По определению автора «Исторических писем», история имеет дело с неповторяющимися, так сказать, индивидуальными явлениями. Прогресс есть общий закон для всего человечества во времени, а стало быть, он, как известная совокупность признаков, отличающих прогресс вообще, должен так или иначе повторяться в цепи индивидуальных или неповторяющихся явлений. Он именно есть, между прочим, то, что связывает собою в одно целое индивидуальные явления, – он то, что в них есть общего.
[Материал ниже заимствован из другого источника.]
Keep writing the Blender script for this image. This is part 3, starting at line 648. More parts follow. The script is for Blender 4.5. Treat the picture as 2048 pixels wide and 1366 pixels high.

Но то, что в явлениях есть общего, может подлежать, по определению самого автора, исследованию естественнонаучному, т. е. такому, где критерием важности явления может служить повторение его в неизменной связи с другими явлениями. Еще иными словами: в исторических событиях есть элемент неповторяющийся, индивидуальный, составляющий предмет собственно истории, и есть элемент, общий всем явлениям истории – прогресс, т. е. элемент повторяющийся и, стало быть, не подлежащий истории, а подлежащий естествознанию или социологии. Т. е. если он подлежит социологии, то ввиду того, что социология, очевидно, относится автором к естествознанию, именно этим и отличаясь от истории, автор на основании собственного же определения должен признать, что определение прогресса возможно по естественноисторическому, т. е. научному методу, методу объективному, а не субъективному, т. е. по методу отделения важных фактов от неважных в силу их повторяемости в неизменной связи.
1
Лавров П. Л. Исторические письма. С.-Петербург, 1870. С. 13–29.